At the end of the debate Mr Andy Burnham MP said - "It is disappointing that the Government were not even able to accept the principle that we should have equal funding. It would have been a step forward if they had been able to do so. I understand that they are asking Bishop James Jones to look at these matters, but of course, this issue goes much broader than Hillsborough. It is about fairness in our criminal justice system, and I believe that the Government are missing an opportunity by not acting on it quickly. Quite frankly, it is obscene for police forces to continue to spend large amounts of money on hiring aggressive lawyers to challenge families in the way that they do at inquests. This scandal should not be allowed to continue, and we in the Opposition will continue to fight against it until there is real change.​"

The full debate is HERE and the voting for individual members is HERE.   The new clause 63 (now defeated) is set out below.  It would have made funding for legal representation dependent on a recommendation by the Police and Crime Commissioner for the Police Force under investigation.  This would hardly have been seen as satisfactory.

Lack of legal representation at most inquests is a very serious issue for families particularly when a public authority is amply represented. 

The Policing and Crime Bill has now gone to the House of Lords where I hope that this matter will be revisited but with a view to providing funding for legal representation at inquests where ANY public authority is represented by lawyers.

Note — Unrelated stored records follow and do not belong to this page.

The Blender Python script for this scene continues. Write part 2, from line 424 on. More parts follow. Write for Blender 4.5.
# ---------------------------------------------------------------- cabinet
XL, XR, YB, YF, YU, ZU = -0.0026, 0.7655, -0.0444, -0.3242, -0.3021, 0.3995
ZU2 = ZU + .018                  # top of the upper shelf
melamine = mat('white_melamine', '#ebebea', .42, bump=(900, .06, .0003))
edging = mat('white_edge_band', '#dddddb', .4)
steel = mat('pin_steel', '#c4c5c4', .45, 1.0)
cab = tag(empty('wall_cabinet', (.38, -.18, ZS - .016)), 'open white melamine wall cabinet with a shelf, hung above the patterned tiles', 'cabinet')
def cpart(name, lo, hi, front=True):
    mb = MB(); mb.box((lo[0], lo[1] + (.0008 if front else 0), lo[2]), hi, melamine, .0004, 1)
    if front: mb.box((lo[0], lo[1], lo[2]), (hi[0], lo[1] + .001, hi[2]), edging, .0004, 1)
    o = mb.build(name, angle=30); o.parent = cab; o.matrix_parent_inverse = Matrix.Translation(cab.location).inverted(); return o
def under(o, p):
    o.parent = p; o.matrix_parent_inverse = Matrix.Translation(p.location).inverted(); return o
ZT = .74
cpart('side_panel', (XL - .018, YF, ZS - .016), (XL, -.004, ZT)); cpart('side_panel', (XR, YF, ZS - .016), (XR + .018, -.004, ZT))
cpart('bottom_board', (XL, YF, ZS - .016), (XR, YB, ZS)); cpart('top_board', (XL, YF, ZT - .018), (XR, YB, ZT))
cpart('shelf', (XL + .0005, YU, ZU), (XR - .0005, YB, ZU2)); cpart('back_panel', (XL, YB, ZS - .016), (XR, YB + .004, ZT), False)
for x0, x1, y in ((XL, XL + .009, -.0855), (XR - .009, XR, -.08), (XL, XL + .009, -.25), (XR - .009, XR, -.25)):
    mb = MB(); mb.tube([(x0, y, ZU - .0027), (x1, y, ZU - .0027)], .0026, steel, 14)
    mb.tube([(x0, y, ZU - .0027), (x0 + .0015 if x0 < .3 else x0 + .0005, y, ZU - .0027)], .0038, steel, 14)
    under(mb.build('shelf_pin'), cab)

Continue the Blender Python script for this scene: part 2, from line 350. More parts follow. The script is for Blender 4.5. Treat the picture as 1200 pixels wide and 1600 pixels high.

New clause 63—Police and Crime Commissioners: parity of funding between police and families at inquests—
“(1) A police and crime commissioner has the duties set out in this section when the police force they are responsible for is a Properly Interested Person for the purposes of—
(a) an inquest into the death of a member of an individual’s family, or
(b) an inquest into the deaths of members of a group of families,
under the Coroners Act 1988.
(2) The police and crime commissioner must make recommendations to the Secretary of State as to whether the individual’s family or the group of families at the inquest require financial support to ensure parity of legal representation between parties to the inquest.
(3) If a police and crime commissioner makes a recommendation under subsection (2) then the Secretary of State must provide financial assistance to the individual’s family or the group of families to ensure parity of funding between families and the police.
(4) The individual’s family or the group of families may use funding authorised under this section solely for the purpose of funding legal representation at the inquest.”